After that first Idyll trip in 1979, I missed only two years without one, and later, two trips to CH per year. I made other trips to other places, but that was for continuing education. CH was always for fun. I had a new wife and merged family by then. Sometimes it was just us, sometimes, hers, and sometimes, mine who made the trips. By fiddling around with the work schedule, I could have almost a month off for CH. With three weeks for Idyll, we could also have a few days extra to explore other parts of CH too far from our home base to do them while we were in Sachseln.

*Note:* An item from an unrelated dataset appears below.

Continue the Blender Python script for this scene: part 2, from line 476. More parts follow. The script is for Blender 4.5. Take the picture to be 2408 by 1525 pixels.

What sealed us to Sachseln? A Swiss family that we met on our second Idyll trip. From 1981 onward, we always had "our" apartment with them. The one exception was when we had four persons, and they had only room for two. That was cured when they converted a home next to them into Idyll apartments. It took only a year or two for us to become fast friends with this family. To say that the Greutert family was not to become important to our lives would be a real understatement. They remain important to me even today. The children are grown, some of the grandchildren are grown, and now I have a Swiss Godson who is twelve. A big reason why I never left "home" to come to CH was that I had a "home" here too. That all said, I do have USA family that I love dearly. Even more dearly for the very reason that they are far more precious to me here than if they just lived nearby.
Some people think that I am not wrapped too tightly, but if one looks around, there are a lot of USA citizens who live in other countries. I have heard all the ideas about being here to avoid taxes, have secret bank accounts, become a citizen, etc. They all fall under the category of BS. It all goes back to that night in Sachseln in our first Idyll apartment, when I sat out on the balcony nursing my beer and looking at a rainy night twenty six years ago. I thought then, "Someday, why not?". In the years between, if I had a doubt, I would ponder the fact that if I chose not to try this, I would forever wonder "What if?".
Well, in 1994, I did it. I found it not too hard to learn to accept being a "foreigner", I have learned parts of a new culture and language, made some friends that I would not have met, enjoyed the love and caring of a new family, and still hold to the ties in the USA that I value. I hope to spend my time left here in a home that I share with a lot of loved ones.